Large Medium Small |
Investors should avoid buying China's stocks until the third quarter when the government starts unwinding measures to curb asset bubbles, said Christopher Wood, chief equity strategist at CLSA Asia Pacific Markets.
China's stocks plunged the most since August yesterday on concern government steps to cool the property market and European austerity measures will hurt economic growth. The Shanghai Composite Index dropped 136.69, or 5.1 percent, to close at 2,559.93, the lowest since May 4, 2009.
"I don't think we're near the end of the monetary tightening cycle," Wood, the second-ranked Asia strategist in Institutional Investor magazine's annual poll, said in an interview yesterday at the CLSA forum in Shanghai. "The government only started taking more aggressive measures in April. Buy stocks in the third quarter."
China last month imposed a ban on loans for third-home purchases and raised mortgage rates and down payment requirements. The central bank ordered lenders this month to set aside more deposits as reserves for a third time in 2010.
Even with the tightening measures, property prices jumped a record 12.8 percent in April from a year earlier and consumer prices rose 2.8 percent, the fastest pace in 18 months.
Premier Wen Jiabao said the government will "decisively" contain excessive increases in housing prices in some cities and curb growth of industries with overcapacity, the Xinhua News Agency reported May 15. China should keep the strength of macroeconomic controls "reasonable" and boost policy coordination, Xinhua said, citing Wen.
Property Outlook
|
The nation's property prices will fall this year, hurting the outlook for other industries such as commodities, Wood said.
The Shanghai stock index has lost 22 percent in 2010, the world's fourth-worst performer among the 93 gauges tracked by Bloomberg, after surging 80 percent last year.

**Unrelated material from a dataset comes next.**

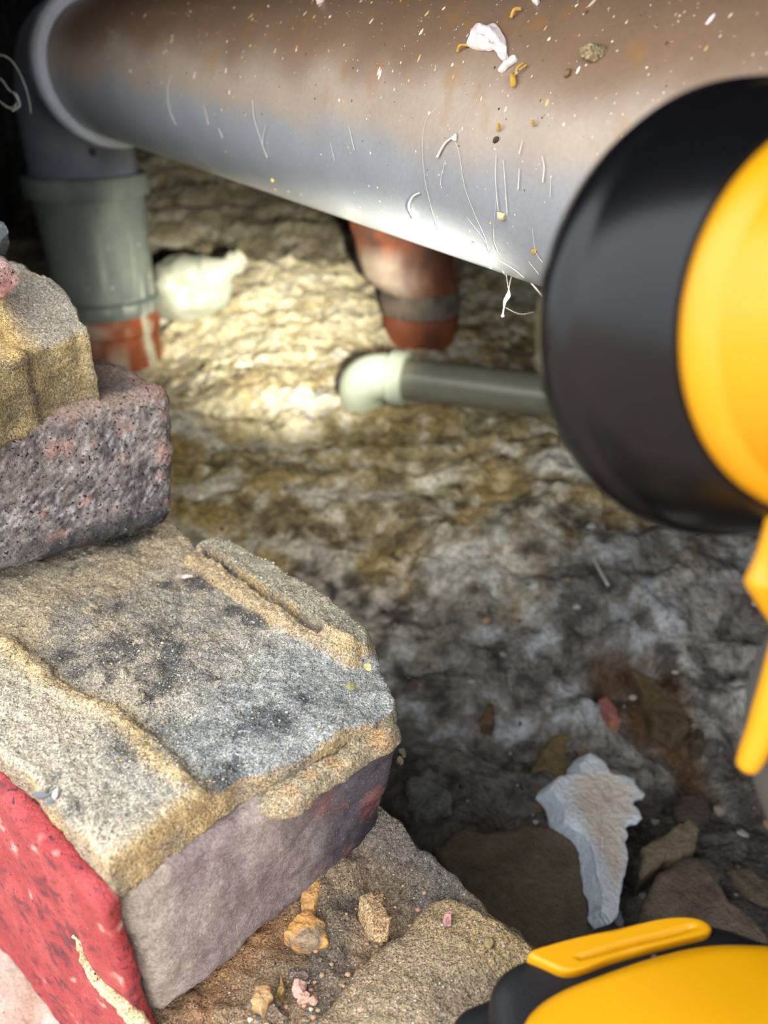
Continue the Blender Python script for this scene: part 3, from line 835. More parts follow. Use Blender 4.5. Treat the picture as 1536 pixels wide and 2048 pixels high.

The measure entered a bear market on May 11 after falling 21 percent from its Nov 23 high.
"Investors are worried that more property tightening is on the way even as Europe throws up more uncertainties about the global economy," said Michelle Qi, a Shanghai-based portfolio manager at Bank of Communications Schroders Fund Management Co, which oversees about $6.5 billion.
China Banks
Europe's debt crisis may have spurred the Chinese government to put further tightening measures on hold, prompting Morgan Stanley to upgrade the nation's banks to "equal-weight" from "underweight" in its model portfolio.
The brokerage added Bank of China Ltd, Bank of Communications Co and China Construction Bank Corp to its portfolio, while "taking profit" in selective shares in the consumer, capital goods, auto and media industries, according to a note to clients.
European finance ministers return to Brussels yesterday a week after agreeing to a $1 trillion financial lifeline for the euro region. Ministers are under pressure to show they can reduce deficits fast enough to satisfy investors and then police budgets effectively once targets are met.
The euro will be on par with the US dollar "sooner or later" as the region's debt crisis worsens, said Wood.
He recommended buying emerging-market equities and shares of multinationals that sell to developing nations because of their faster economic growth prospects.